BEGIN

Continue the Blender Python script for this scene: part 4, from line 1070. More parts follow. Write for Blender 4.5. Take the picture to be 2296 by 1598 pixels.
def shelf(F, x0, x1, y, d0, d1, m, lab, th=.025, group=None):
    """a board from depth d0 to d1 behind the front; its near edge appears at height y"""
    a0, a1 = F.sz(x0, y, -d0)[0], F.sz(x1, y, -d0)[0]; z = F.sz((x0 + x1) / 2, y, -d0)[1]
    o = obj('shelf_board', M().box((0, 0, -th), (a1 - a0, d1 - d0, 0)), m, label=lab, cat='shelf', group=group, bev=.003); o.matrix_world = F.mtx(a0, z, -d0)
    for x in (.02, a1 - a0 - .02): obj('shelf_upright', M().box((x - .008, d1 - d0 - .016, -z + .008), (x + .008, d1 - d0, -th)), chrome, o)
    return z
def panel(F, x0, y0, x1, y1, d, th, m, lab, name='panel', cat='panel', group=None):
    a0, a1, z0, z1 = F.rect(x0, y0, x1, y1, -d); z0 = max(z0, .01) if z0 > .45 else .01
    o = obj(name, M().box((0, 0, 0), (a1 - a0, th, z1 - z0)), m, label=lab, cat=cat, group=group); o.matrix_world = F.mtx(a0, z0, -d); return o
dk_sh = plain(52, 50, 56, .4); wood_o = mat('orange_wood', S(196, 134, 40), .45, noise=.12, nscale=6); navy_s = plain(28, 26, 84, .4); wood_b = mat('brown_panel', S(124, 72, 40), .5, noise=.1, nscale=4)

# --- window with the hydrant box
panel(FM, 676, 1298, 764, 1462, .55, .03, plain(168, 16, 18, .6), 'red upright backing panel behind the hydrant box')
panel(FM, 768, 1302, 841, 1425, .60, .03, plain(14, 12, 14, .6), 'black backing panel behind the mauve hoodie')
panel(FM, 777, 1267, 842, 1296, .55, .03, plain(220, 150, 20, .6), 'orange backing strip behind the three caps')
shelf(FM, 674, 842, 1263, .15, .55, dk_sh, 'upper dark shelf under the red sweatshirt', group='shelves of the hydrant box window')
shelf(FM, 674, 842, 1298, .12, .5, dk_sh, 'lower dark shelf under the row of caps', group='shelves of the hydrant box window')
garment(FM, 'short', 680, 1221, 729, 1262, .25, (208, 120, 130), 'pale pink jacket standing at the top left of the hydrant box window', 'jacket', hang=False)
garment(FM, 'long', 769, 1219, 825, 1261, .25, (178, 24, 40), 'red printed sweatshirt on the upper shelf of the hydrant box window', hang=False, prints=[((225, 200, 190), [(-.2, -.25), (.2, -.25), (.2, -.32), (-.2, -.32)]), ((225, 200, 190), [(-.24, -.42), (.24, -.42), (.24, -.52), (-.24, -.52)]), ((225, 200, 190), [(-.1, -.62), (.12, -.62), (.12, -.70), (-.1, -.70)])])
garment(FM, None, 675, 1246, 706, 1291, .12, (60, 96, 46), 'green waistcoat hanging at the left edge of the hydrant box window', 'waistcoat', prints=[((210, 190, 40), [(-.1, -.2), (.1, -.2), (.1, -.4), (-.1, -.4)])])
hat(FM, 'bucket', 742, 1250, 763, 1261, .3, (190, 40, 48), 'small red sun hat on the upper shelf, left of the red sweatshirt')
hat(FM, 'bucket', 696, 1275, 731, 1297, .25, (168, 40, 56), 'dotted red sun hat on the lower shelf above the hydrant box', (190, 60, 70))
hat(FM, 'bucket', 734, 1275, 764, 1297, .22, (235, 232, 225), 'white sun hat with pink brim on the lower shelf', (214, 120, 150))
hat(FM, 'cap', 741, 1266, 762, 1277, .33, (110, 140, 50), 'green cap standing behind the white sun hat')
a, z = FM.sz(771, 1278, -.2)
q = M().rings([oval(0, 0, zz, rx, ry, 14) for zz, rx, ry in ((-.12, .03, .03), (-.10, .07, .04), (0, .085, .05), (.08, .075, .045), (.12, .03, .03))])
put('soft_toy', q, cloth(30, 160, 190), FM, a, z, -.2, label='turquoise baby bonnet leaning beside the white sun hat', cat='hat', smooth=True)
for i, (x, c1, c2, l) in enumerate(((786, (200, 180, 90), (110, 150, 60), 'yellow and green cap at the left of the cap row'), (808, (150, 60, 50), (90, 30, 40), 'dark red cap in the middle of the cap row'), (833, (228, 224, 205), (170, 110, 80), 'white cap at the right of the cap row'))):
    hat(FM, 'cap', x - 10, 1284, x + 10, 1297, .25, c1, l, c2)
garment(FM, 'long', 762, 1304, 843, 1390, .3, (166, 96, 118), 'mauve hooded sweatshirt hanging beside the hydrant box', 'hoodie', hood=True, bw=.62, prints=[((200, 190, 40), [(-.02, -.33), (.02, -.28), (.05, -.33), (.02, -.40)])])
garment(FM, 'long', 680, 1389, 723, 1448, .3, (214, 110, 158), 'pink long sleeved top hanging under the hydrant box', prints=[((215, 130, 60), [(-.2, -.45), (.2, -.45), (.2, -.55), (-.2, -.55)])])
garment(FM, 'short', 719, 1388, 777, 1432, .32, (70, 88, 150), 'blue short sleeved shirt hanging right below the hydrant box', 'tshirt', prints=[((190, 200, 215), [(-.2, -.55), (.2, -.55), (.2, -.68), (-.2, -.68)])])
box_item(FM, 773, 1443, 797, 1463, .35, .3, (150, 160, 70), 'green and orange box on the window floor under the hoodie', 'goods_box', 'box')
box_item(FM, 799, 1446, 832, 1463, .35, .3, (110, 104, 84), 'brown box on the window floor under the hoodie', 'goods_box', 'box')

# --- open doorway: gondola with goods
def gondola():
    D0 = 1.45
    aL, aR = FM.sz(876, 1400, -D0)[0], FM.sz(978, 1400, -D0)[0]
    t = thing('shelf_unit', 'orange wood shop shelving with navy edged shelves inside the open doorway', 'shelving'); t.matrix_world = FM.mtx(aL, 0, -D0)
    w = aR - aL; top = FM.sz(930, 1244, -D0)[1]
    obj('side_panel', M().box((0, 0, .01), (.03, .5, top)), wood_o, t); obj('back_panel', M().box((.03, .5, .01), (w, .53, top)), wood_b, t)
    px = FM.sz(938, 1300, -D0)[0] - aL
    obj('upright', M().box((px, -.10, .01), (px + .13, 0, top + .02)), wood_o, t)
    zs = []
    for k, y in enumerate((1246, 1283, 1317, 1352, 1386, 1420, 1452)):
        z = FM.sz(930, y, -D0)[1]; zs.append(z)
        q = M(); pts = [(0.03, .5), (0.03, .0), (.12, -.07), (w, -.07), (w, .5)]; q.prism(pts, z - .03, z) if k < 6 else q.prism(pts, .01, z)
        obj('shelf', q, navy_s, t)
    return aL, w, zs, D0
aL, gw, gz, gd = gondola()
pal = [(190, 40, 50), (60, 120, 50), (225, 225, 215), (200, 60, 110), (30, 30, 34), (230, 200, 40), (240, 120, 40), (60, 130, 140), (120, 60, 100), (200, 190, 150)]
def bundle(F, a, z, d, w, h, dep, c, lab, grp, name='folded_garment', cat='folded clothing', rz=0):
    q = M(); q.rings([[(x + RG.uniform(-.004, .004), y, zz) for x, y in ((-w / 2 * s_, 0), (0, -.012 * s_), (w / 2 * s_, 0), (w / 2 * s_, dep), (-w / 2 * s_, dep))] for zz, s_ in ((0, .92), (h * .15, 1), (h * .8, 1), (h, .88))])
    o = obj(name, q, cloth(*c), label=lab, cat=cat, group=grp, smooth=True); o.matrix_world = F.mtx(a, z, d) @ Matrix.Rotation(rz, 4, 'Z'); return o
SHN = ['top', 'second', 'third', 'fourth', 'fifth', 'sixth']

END

Give the complete listing a second time, exactly as it reads.

RIGHT ANSWER ::
Continue the Blender Python script for this scene: part 4, from line 1070. More parts follow. Write for Blender 4.5. Take the picture to be 2296 by 1598 pixels.
def shelf(F, x0, x1, y, d0, d1, m, lab, th=.025, group=None):
    """a board from depth d0 to d1 behind the front; its near edge appears at height y"""
    a0, a1 = F.sz(x0, y, -d0)[0], F.sz(x1, y, -d0)[0]; z = F.sz((x0 + x1) / 2, y, -d0)[1]
    o = obj('shelf_board', M().box((0, 0, -th), (a1 - a0, d1 - d0, 0)), m, label=lab, cat='shelf', group=group, bev=.003); o.matrix_world = F.mtx(a0, z, -d0)
    for x in (.02, a1 - a0 - .02): obj('shelf_upright', M().box((x - .008, d1 - d0 - .016, -z + .008), (x + .008, d1 - d0, -th)), chrome, o)
    return z
def panel(F, x0, y0, x1, y1, d, th, m, lab, name='panel', cat='panel', group=None):
    a0, a1, z0, z1 = F.rect(x0, y0, x1, y1, -d); z0 = max(z0, .01) if z0 > .45 else .01
    o = obj(name, M().box((0, 0, 0), (a1 - a0, th, z1 - z0)), m, label=lab, cat=cat, group=group); o.matrix_world = F.mtx(a0, z0, -d); return o
dk_sh = plain(52, 50, 56, .4); wood_o = mat('orange_wood', S(196, 134, 40), .45, noise=.12, nscale=6); navy_s = plain(28, 26, 84, .4); wood_b = mat('brown_panel', S(124, 72, 40), .5, noise=.1, nscale=4)

# --- window with the hydrant box
panel(FM, 676, 1298, 764, 1462, .55, .03, plain(168, 16, 18, .6), 'red upright backing panel behind the hydrant box')
panel(FM, 768, 1302, 841, 1425, .60, .03, plain(14, 12, 14, .6), 'black backing panel behind the mauve hoodie')
panel(FM, 777, 1267, 842, 1296, .55, .03, plain(220, 150, 20, .6), 'orange backing strip behind the three caps')
shelf(FM, 674, 842, 1263, .15, .55, dk_sh, 'upper dark shelf under the red sweatshirt', group='shelves of the hydrant box window')
shelf(FM, 674, 842, 1298, .12, .5, dk_sh, 'lower dark shelf under the row of caps', group='shelves of the hydrant box window')
garment(FM, 'short', 680, 1221, 729, 1262, .25, (208, 120, 130), 'pale pink jacket standing at the top left of the hydrant box window', 'jacket', hang=False)
garment(FM, 'long', 769, 1219, 825, 1261, .25, (178, 24, 40), 'red printed sweatshirt on the upper shelf of the hydrant box window', hang=False, prints=[((225, 200, 190), [(-.2, -.25), (.2, -.25), (.2, -.32), (-.2, -.32)]), ((225, 200, 190), [(-.24, -.42), (.24, -.42), (.24, -.52), (-.24, -.52)]), ((225, 200, 190), [(-.1, -.62), (.12, -.62), (.12, -.70), (-.1, -.70)])])
garment(FM, None, 675, 1246, 706, 1291, .12, (60, 96, 46), 'green waistcoat hanging at the left edge of the hydrant box window', 'waistcoat', prints=[((210, 190, 40), [(-.1, -.2), (.1, -.2), (.1, -.4), (-.1, -.4)])])
hat(FM, 'bucket', 742, 1250, 763, 1261, .3, (190, 40, 48), 'small red sun hat on the upper shelf, left of the red sweatshirt')
hat(FM, 'bucket', 696, 1275, 731, 1297, .25, (168, 40, 56), 'dotted red sun hat on the lower shelf above the hydrant box', (190, 60, 70))
hat(FM, 'bucket', 734, 1275, 764, 1297, .22, (235, 232, 225), 'white sun hat with pink brim on the lower shelf', (214, 120, 150))
hat(FM, 'cap', 741, 1266, 762, 1277, .33, (110, 140, 50), 'green cap standing behind the white sun hat')
a, z = FM.sz(771, 1278, -.2)
q = M().rings([oval(0, 0, zz, rx, ry, 14) for zz, rx, ry in ((-.12, .03, .03), (-.10, .07, .04), (0, .085, .05), (.08, .075, .045), (.12, .03, .03))])
put('soft_toy', q, cloth(30, 160, 190), FM, a, z, -.2, label='turquoise baby bonnet leaning beside the white sun hat', cat='hat', smooth=True)
for i, (x, c1, c2, l) in enumerate(((786, (200, 180, 90), (110, 150, 60), 'yellow and green cap at the left of the cap row'), (808, (150, 60, 50), (90, 30, 40), 'dark red cap in the middle of the cap row'), (833, (228, 224, 205), (170, 110, 80), 'white cap at the right of the cap row'))):
    hat(FM, 'cap', x - 10, 1284, x + 10, 1297, .25, c1, l, c2)
garment(FM, 'long', 762, 1304, 843, 1390, .3, (166, 96, 118), 'mauve hooded sweatshirt hanging beside the hydrant box', 'hoodie', hood=True, bw=.62, prints=[((200, 190, 40), [(-.02, -.33), (.02, -.28), (.05, -.33), (.02, -.40)])])
garment(FM, 'long', 680, 1389, 723, 1448, .3, (214, 110, 158), 'pink long sleeved top hanging under the hydrant box', prints=[((215, 130, 60), [(-.2, -.45), (.2, -.45), (.2, -.55), (-.2, -.55)])])
garment(FM, 'short', 719, 1388, 777, 1432, .32, (70, 88, 150), 'blue short sleeved shirt hanging right below the hydrant box', 'tshirt', prints=[((190, 200, 215), [(-.2, -.55), (.2, -.55), (.2, -.68), (-.2, -.68)])])
box_item(FM, 773, 1443, 797, 1463, .35, .3, (150, 160, 70), 'green and orange box on the window floor under the hoodie', 'goods_box', 'box')
box_item(FM, 799, 1446, 832, 1463, .35, .3, (110, 104, 84), 'brown box on the window floor under the hoodie', 'goods_box', 'box')

# --- open doorway: gondola with goods
def gondola():
    D0 = 1.45
    aL, aR = FM.sz(876, 1400, -D0)[0], FM.sz(978, 1400, -D0)[0]
    t = thing('shelf_unit', 'orange wood shop shelving with navy edged shelves inside the open doorway', 'shelving'); t.matrix_world = FM.mtx(aL, 0, -D0)
    w = aR - aL; top = FM.sz(930, 1244, -D0)[1]
    obj('side_panel', M().box((0, 0, .01), (.03, .5, top)), wood_o, t); obj('back_panel', M().box((.03, .5, .01), (w, .53, top)), wood_b, t)
    px = FM.sz(938, 1300, -D0)[0] - aL
    obj('upright', M().box((px, -.10, .01), (px + .13, 0, top + .02)), wood_o, t)
    zs = []
    for k, y in enumerate((1246, 1283, 1317, 1352, 1386, 1420, 1452)):
        z = FM.sz(930, y, -D0)[1]; zs.append(z)
        q = M(); pts = [(0.03, .5), (0.03, .0), (.12, -.07), (w, -.07), (w, .5)]; q.prism(pts, z - .03, z) if k < 6 else q.prism(pts, .01, z)
        obj('shelf', q, navy_s, t)
    return aL, w, zs, D0
aL, gw, gz, gd = gondola()
pal = [(190, 40, 50), (60, 120, 50), (225, 225, 215), (200, 60, 110), (30, 30, 34), (230, 200, 40), (240, 120, 40), (60, 130, 140), (120, 60, 100), (200, 190, 150)]
def bundle(F, a, z, d, w, h, dep, c, lab, grp, name='folded_garment', cat='folded clothing', rz=0):
    q = M(); q.rings([[(x + RG.uniform(-.004, .004), y, zz) for x, y in ((-w / 2 * s_, 0), (0, -.012 * s_), (w / 2 * s_, 0), (w / 2 * s_, dep), (-w / 2 * s_, dep))] for zz, s_ in ((0, .92), (h * .15, 1), (h * .8, 1), (h, .88))])
    o = obj(name, q, cloth(*c), label=lab, cat=cat, group=grp, smooth=True); o.matrix_world = F.mtx(a, z, d) @ Matrix.Rotation(rz, 4, 'Z'); return o
SHN = ['top', 'second', 'third', 'fourth', 'fifth', 'sixth']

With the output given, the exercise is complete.